Ce montant de 446 millions ne servira pas à financer une reconversion du mode de production énergétique. EDF reste fidèle au modèle mis en place dans les années 70. Production d’électricité atomique, visant un marché domestique, notamment par le « choix » du système de chauffage à l’électricité. Ainsi, EDF avait un marché national captif, justifiant la poursuite de l’expansion du parc des réacteurs. Ce choix politique est toujours confirmé par l’actuel PDG d’EDF, Jean-Bernard Lévy, qui veut remplacer le parc existant par «trente à quarante» EPR, entre 2030 et 2050. L’indemnité de 446 millions représente ainsi une prime au choix du nucléaire.

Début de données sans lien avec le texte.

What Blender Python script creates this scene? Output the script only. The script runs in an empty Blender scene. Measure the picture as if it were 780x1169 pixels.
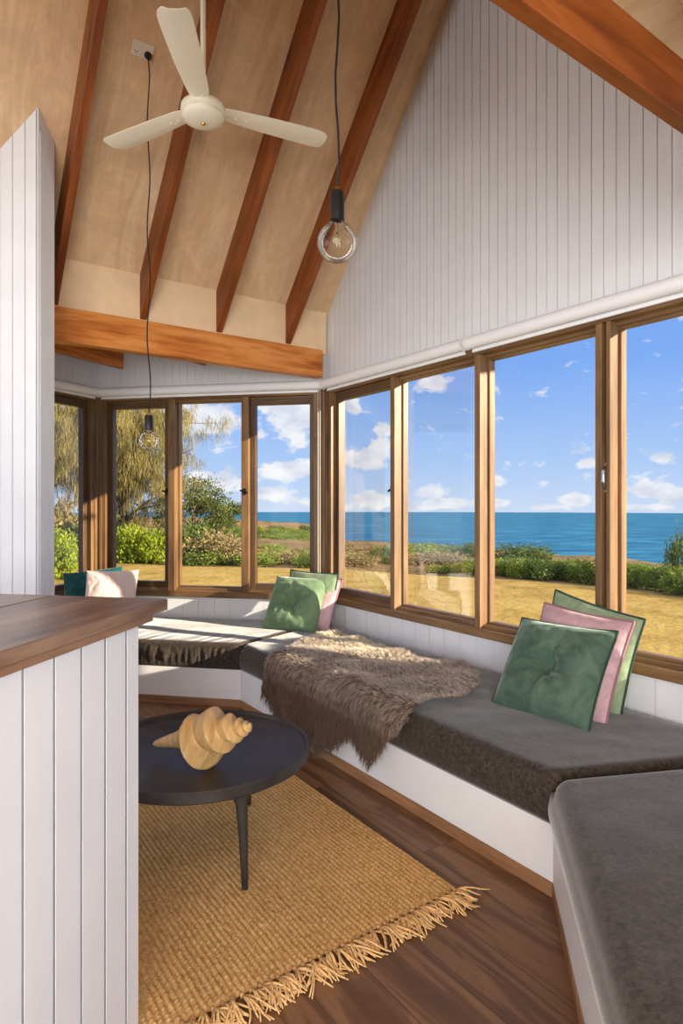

Ces déclarations et le vote de l’indemnité et des conditions liant la fermeture de la centrale de Fessenheim éclairent aussi le manque de volonté de l’actuel gouvernement de respecter les lois qu’il a lui-même proposées et votées. En plus de la rondelette indemnité, EDF a obtenu le prolongement du délai de l’autorisation de création du réacteur EPR à Flamanville, qui arrivait à échéance en avril. Les retards successifs de ce chantier, preuves accablantes des incertitudes et des difficultés énormes posées par la construction des nouvelles centrales, rendent impossible sa mise en service avant fin 2018. Tant que cette centrale ne sera pas opérationnelle, Fessenheim continuera de fonctionner!

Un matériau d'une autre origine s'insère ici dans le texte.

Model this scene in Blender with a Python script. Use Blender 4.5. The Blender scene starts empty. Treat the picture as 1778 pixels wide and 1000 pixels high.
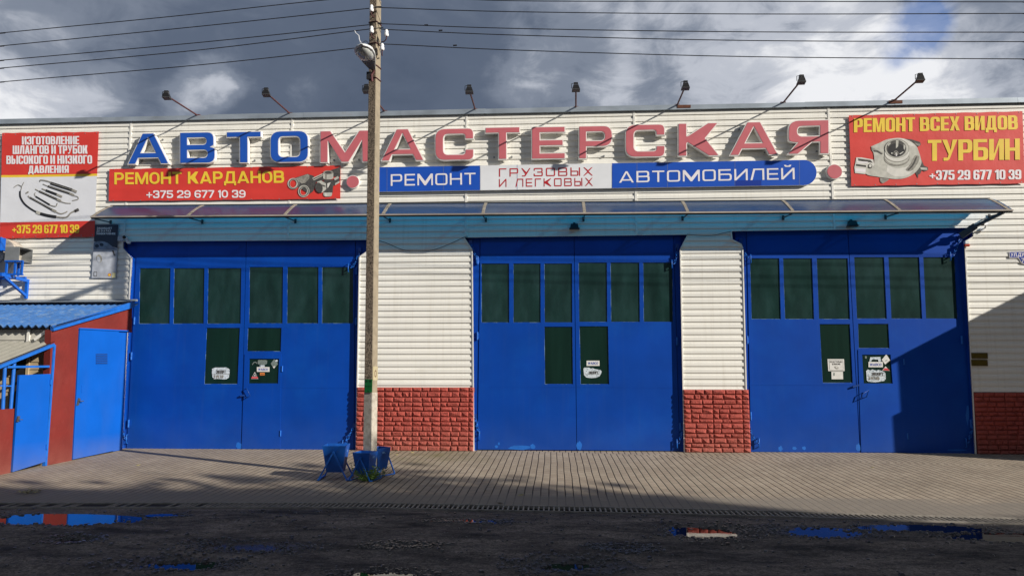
import bpy, math, random
import numpy as np
from mathutils import Vector, Matrix, noise as mnoise
from mathutils.geometry import tessellate_polygon
random.seed(7)
R = math.radians
scene = bpy.context.scene
COL = scene.collection

# ------------------------------------------------------------------ camera, world, sun, exposure
CAM_H, CAM_D, YAW, PITCH, FPX = 1.385, 14.3, R(3.4), R(6.9), 1284.0
SUN_AZ, SUN_EL = R(63.2), R(23.5)          # azimuth measured from the facade normal towards +X
cam = bpy.data.cameras.new('camera'); camo = bpy.data.objects.new('camera', cam); COL.objects.link(camo)
cam.sensor_width = 36; cam.lens = FPX / 1778 * 36; cam.clip_end = 3000; cam.clip_start = .05
camo.location = (0, -CAM_D, CAM_H)
camo.rotation_euler = (R(90) + PITCH, 0, YAW)
scene.camera = camo

scene.view_settings.view_transform = 'Standard'; scene.view_settings.look = 'None'
scene.view_settings.gamma = 1; scene.view_settings.exposure = 0.30

SUNV = Vector((math.sin(SUN_AZ) * math.cos(SUN_EL), -math.cos(SUN_AZ) * math.cos(SUN_EL), math.sin(SUN_EL)))
sl = bpy.data.lights.new('sun', 'SUN'); sl.energy = 4.95; sl.angle = R(.5); sl.color = (1, .945, .86)
so = bpy.data.objects.new('sun', sl); COL.objects.link(so)
so.rotation_euler = SUNV.to_track_quat('Z', 'Y').to_euler(); so.location = (20, -20, 20)

FW = Vector((-math.sin(YAW) * math.cos(PITCH), math.cos(YAW) * math.cos(PITCH), math.sin(PITCH)))
RT = Vector((math.cos(YAW), math.sin(YAW), 0)); UP = RT.cross(FW)
CAMP = Vector((0, -CAM_D, CAM_H))
SLOPE = .038

def ray(px, py): return FW * FPX + RT * (px - 889) - UP * (py - 500)
def at(px, py, Y=0.0):
    d = ray(px, py); return CAMP + d * ((Y + CAM_D) / d.y)
def atx(px, py, X):
    d = ray(px, py); return CAMP + d * (X / d.x)
def ground(px, py):
    d = ray(px, py); return CAMP + d * ((-SLOPE * CAM_D - CAM_H) / (d.z - SLOPE * d.y))
def road_pt(px, py, z=-.19):
    d = ray(px, py); return CAMP + d * ((z - CAM_H) / d.z)

def build_world():
    w = bpy.data.worlds.new('World'); scene.world = w; w.use_nodes = True
    nt = w.node_tree; nt.nodes.clear(); N = nt.nodes.new; L = nt.links.new
    out = N('ShaderNodeOutputWorld'); bg = N('ShaderNodeBackground'); bg.inputs[1].default_value = .1
    L(bg.outputs[0], out.inputs[0])
    sky = N('ShaderNodeTexSky'); sky.sky_type = 'NISHITA'; sky.sun_disc = False
    sky.sun_elevation = SUN_EL; sky.sun_rotation = math.atan2(SUNV.x, SUNV.y)
    sky.air_density = 1.0; sky.dust_density = .6
    tc = N('ShaderNodeTexCoord'); V = tc.outputs['Generated']
    def m(op, a, b=None, clamp=False):
        n = N('ShaderNodeMath'); n.operation = op; n.use_clamp = clamp
        for i, x in enumerate((a, b)):
            if x is None: continue
            if isinstance(x, (int, float)): n.inputs[i].default_value = x
            else: L(x, n.inputs[i])
        return n.outputs[0]
    nz = N('ShaderNodeTexNoise'); nz.inputs['Scale'].default_value = 2.1; nz.inputs['Detail'].default_value = 3
    L(V, nz.inputs['Vector'])
    # warp the direction a little so that the cloud banks get ragged edges
    wv = N('ShaderNodeVectorMath'); wv.operation = 'MULTIPLY_ADD'; L(nz.outputs['Color'], wv.inputs[0])
    wv.inputs[1].default_value = (.2, .2, .2)
    nw = N('ShaderNodeTexNoise'); nw.inputs['Scale'].default_value = 8; nw.inputs['Detail'].default_value = 6; nw.inputs['Roughness'].default_value = .6; L(V, nw.inputs['Vector'])
    w2 = N('ShaderNodeVectorMath'); w2.operation = 'MULTIPLY_ADD'; L(nw.outputs['Color'], w2.inputs[0]); w2.inputs[1].default_value = (.11, .11, .11); L(V, w2.inputs[2])
    s2 = N('ShaderNodeVectorMath'); s2.operation = 'SUBTRACT'; L(w2.outputs[0], s2.inputs[0]); s2.inputs[1].default_value = (.055, .055, .055)
    sub = N('ShaderNodeVectorMath'); sub.operation = 'SUBTRACT'; L(s2.outputs[0], sub.inputs[0]); sub.inputs[1].default_value = (.1, .1, .1)
    L(sub.outputs[0], wv.inputs[2]); nv = N('ShaderNodeVectorMath'); nv.operation = 'NORMALIZE'; L(wv.outputs[0], nv.inputs[0]); WV = nv.outputs['Vector']
    def blob(px, py, k, amp, src):
        d = (ray(px, py) if py is not None else Vector(px)).normalized()
        dp = N('ShaderNodeVectorMath'); dp.operation = 'DOT_PRODUCT'; L(src, dp.inputs[0]); dp.inputs[1].default_value = d
        e = m('EXPONENT', m('MULTIPLY', m('SUBTRACT', dp.outputs['Value'], 1.0), k))
        return m('MULTIPLY', e, amp)
    field = None
    for bl in SKY_BLOBS:
        b = blob(*bl, WV) if len(bl) == 4 else blob(bl[0], None, bl[1], bl[2], V)
        field = b if field is None else m('ADD', field, b)
    n2 = N('ShaderNodeTexNoise'); n2.inputs['Scale'].default_value = 4.2; n2.inputs['Detail'].default_value = 9; n2.inputs['Roughness'].default_value = .52
    n2.inputs['Distortion'].default_value = .25
    mp = N('ShaderNodeMapping'); mp.inputs['Scale'].default_value = (1, 1, 1.9); L(V, mp.inputs['Vector']); L(mp.outputs[0], n2.inputs['Vector'])
    n4 = N('ShaderNodeTexNoise'); n4.inputs['Scale'].default_value = 13; n4.inputs['Detail'].default_value = 8; n4.inputs['Roughness'].default_value = .6; n4.inputs['Distortion'].default_value = .5; L(mp.outputs[0], n4.inputs['Vector'])
    field = m('MULTIPLY', field, m('ADD', m('MULTIPLY', n4.outputs['Fac'], 1.2), .4))
    field = m('ADD', field, m('MULTIPLY', m('SUBTRACT', n4.outputs['Fac'], .5), .22))
    f = m('ADD', m('ADD', field, .22), m('MULTIPLY', m('SUBTRACT', n2.outputs['Fac'], .5), .56))
    ramp = N('ShaderNodeValToRGB'); cr = ramp.color_ramp; cr.interpolation = 'EASE'
    els = [(0, (.066, .090, .142)), (.25, (.108, .138, .2)), (.45, (.21, .245, .315)), (.7, (.50, .53, .60)), (1, (.86, .87, .9))]
    cr.elements[0].position, cr.elements[0].color = els[0][0], (*els[0][1], 1)
    cr.elements[1].position, cr.elements[1].color = els[-1][0], (*els[-1][1], 1)
    for p, c in els[1:-1]:
        e = cr.elements.new(p); e.color = (*c, 1)
    L(f, ramp.inputs[0])
    sc = N('ShaderNodeMixRGB'); sc.blend_type = 'MULTIPLY'; sc.inputs[0].default_value = 1; sc.inputs[2].default_value = (8.2, 8.2, 8.2, 1)
    L(ramp.outputs[0], sc.inputs[1])
    # patch of open blue sky, upper right
    pm = blob(1640, 8, 1100, .95, WV)
    pm2 = blob(1560, 95, 900, .17, WV)
    n3 = N('ShaderNodeTexNoise'); n3.inputs['Scale'].default_value = 8; n3.inputs['Detail'].default_value = 8; n3.inputs['Distortion'].default_value = .6; L(mp.outputs[0], n3.inputs['Vector'])
    hole = m('MULTIPLY', m('ADD', pm, pm2), m('ADD', m('MULTIPLY', m('SUBTRACT', n3.outputs['Fac'], .5), 5.0), 1.0))
    hole = m('MULTIPLY', m('SUBTRACT', hole, .35), 1.5, True)
    hole = m('MULTIPLY', hole, .6)
    mix = N('ShaderNodeMixRGB'); L(hole, mix.inputs[0]); L(sc.outputs[0], mix.inputs[1])
    blu = N('ShaderNodeMixRGB'); blu.blend_type = 'MULTIPLY'; blu.inputs[0].default_value = 1; L(sky.outputs[0], blu.inputs[1]); blu.inputs[2].default_value = (.27, .64, 1.2, 1)
    L(blu.outputs[0], mix.inputs[2])
    L(mix.outputs[0], bg.inputs[0])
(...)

Autre garantie obtenue par EDF pour cet arrêt « immédiat », le redémarrage du réacteur nº 2 de la centrale de Paluel, arrêté en mai 2015 après plusieurs incidents. Dans ce cas aussi, l’actuel gouvernement applique avec beaucoup de largesse la loi sur la transition énergétique. Cette loi prévoit qu’un réacteur arrêté plus de deux ans peut être définitivement mis hors service. Mais le gouvernement peut prolonger cette durée d’arrêt de trois ans.

Avec ces décisions, le doute s’installe quant à l’engagement contenu dans la loi sur la transition énergétique d’août 2015 (donc avant la COP 21 de Paris) de réduire la part de l’atome à 50% dans la production d’électricité. Cette loi impose le plafonnement de la puissance du parc de réacteurs atomiques à son niveau actuel. Ainsi EDF peut mettre en activité de nouvelles unités en remplacement d’anciennes installations. Les atomes et les radiations ont beaucoup de beaux jours devant eux!

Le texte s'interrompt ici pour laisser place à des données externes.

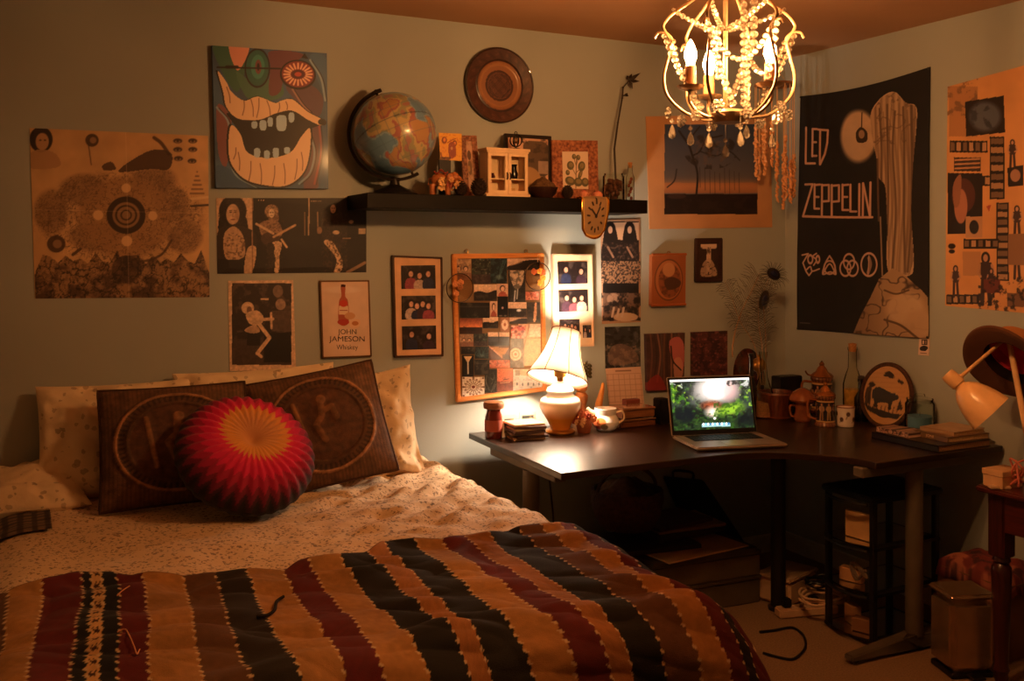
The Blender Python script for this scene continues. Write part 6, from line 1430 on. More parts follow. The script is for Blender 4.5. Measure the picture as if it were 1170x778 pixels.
# ---- small tilted photo cards behind the stack
def mini(u0, v0, u1, v1, label, seed, y):
    T = rq(0, 0, 40, 50); A = Art(20, 24, T, (226, 190, 150)); A.rect(5, 8, 35, 40, (60, 60, 50)); A.speck(10, .5, (150, 120, 80), seed, .8, mask=((A.X > 5) & (A.X < 35) & (A.Y > 8) & (A.Y < 40)).astype(float))
    q = [YP(u0, v0, y + .02), YP(u1, v0 - 1, y + .02), YP(u1, v1 - 1, y), YP(u0, v1, y)]; q[2].z = q[3].z = DZ + .001; o = sheet('photo_card', A, q, qn(q), .003, GLOSSY); tag(o, label, 'card', None)
mini(574, 475, 589, 497, 'small photo card leaning just right of the dark red jar', 1, 3.55)
mini(594, 471, 612, 494, 'small white edged photo card standing behind the coaster stack', 4, 3.56)
# ---- stack of square cases
cols = [(176, 140, 104), (60, 40, 34), (150, 120, 96), (70, 50, 44), (190, 160, 128), (84, 60, 50), (206, 176, 140)]
p = dp_(608, 503); k_ = kk(p)
names_ = ['bottom', 'second lowest', 'third lowest', 'middle', 'third highest', 'second highest', 'topmost']
for k in range(7):
    a = -.12 + .10 * math.sin(k * 2.3); b = MB(); b.box((0, 0, .0045), (.135, .118, .0088)); b.bevel(.001, 1)
    o = b.build('disc_case', mat('case_%d' % k, cols[k], .35, coat=.3)); o.location = (p.x + .006 * math.sin(k * 1.7), p.y + .06 + .005 * math.cos(k * 3), DZ + .0093 * k); o.rotation_euler = (0, 0, a); tag(o, names_[k] + ' of the stacked flat cases in front of the lamp', 'case', 'stacked cases by the lamp')
# ---- pepper mill, shell, posy, creamer, tray stack
wd_ = wood('turned_mill', (150, 88, 40), (186, 116, 58), rough=.35)
r_, p, k_ = lathe_thing('pepper_mill', 664, 484, [(0, 0), (8, 0), (8.5, 3), (6, 12), (5.5, 20), (7.5, 27), (8, 32), (5, 36), (0, 36)], wd_, 'turned wooden mill standing behind the dried posy right of the lamp', 'mill')
b = MB(); b.lathe([(r * k_, h * k_) for r, h in [(0, 36), (4, 36), (7, 39), (7.5, 46), (5, 49), (0, 50)]], 24, Matrix.Translation(p)); b.build('cap', wd_, r_, True)
p = dp_(685, 482); k_ = kk(p); root = E('wooden_hand', p, 'small upright carved orange wooden flame figure behind the white creamer', 'figurine')
b = MB(); b.lathe([(r * k_, h * k_) for r, h in [(0, 0), (7, 0), (7, 3), (5, 6), (0, 6)]], 18, Matrix.Translation(p)); b.build('base', wd_, root, True)
pts = [p + UP * 5 * k_, p + UP * 18 * k_ - CAMR * 1 * k_, p + UP * 28 * k_ + CAMR * 1 * k_, p + UP * 37 * k_ + CAMR * 3 * k_, p + UP * 45 * k_ + CAMR * 4 * k_]
b = MB(); b.tube(catmull(pts, 6), [k_ * (4.6 - 3.8 * abs(i / 24 - .25) ** .9) if i < 24 else k_ * .6 for i in range(25)], 12); b.build('carving', mat('orange_wood', (206, 128, 52), .35, coat=.3), root, True)
flowers('dried_bouquet', 667, 494, 0, .05, [(206, 120, 70), (150, 56, 40), (214, 160, 110), (170, 90, 60)], 'small bunch of dried flowers in a pot between lamp and creamer', .10, 18, stemh=.05, z=DZ,
        pot=lambda p, r: MB().lathe([(0, 0), (.026, 0), (.034, .03), (.030, .055), (.026, .055), (.028, .03), (0, .01)], 24, Matrix.Translation(p)).build('pot', mat('rust_pot', (140, 76, 44), .5), r, True))
cw = paint_mat('glazed_china', .18, .6)
p = dp_(692, 492); k_ = kk(p); root = E('creamer', p, 'round white china creamer with an orange fruit decoration', 'jug')
A = Art(120, 40, rq(0, 0, 120, 40), (236, 206, 168))
for (x, y, r, c_) in ((26, 22, 9, (206, 110, 50)), (36, 24, 7, (190, 90, 44)), (20, 30, 6, (110, 80, 40)), (86, 22, 9, (206, 110, 50)), (95, 27, 7, (120, 84, 44)), (30, 32, 5, (150, 50, 36)), (44, 30, 5, (110, 80, 40))): A.ell(x, y, r, r * .8, c_)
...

Une reconversion nécessaire

Au conseil d’administration de EDF, les représentants des syndicats de travailleurs ont voté contre la fermeture. Pour le syndicat CGT, cette décision serait «un gâchis historique». Au contraire, la fermeture serait une chance historique de reconversion dans de nouvelles technologies, de production, de transport, de régulation et d’économies d’énergie. Plutôt que de verser 446 millions à EDF, l’Etat pourrait consacrer cette somme (et plus si nécessaire) à un plan de reconversion professionnelle et technologique de la région et de sa population, afin de rompre la dépendance infernale à l’atome sous sa forme actuelle.

A l’échelle de la France, un autre plan encore plus ambitieux est tout aussi urgent. La transformation du système de chauffage et l’amélioration des capacités d’isolation thermique. La très grande consommation d’électricité à des fins de chauffage est la conséquence directe des décisions gouvernementales de trouver un débouché assuré pour la production issue de la filiale atomique. Cette politique doit être impérativement et rapidement retournée. Les investissements seront pris sur les sommes prévues pour améliorer la sécurité du parc atomique actuel (estimé à 50 milliards pour le carénage des réacteurs). Ces travaux d’assainissement écologiques constitueraient une source d’emplois décentralisés, et seraient le meilleur argument pour diffuser les préoccupations écologiques dans tous les secteurs de la société.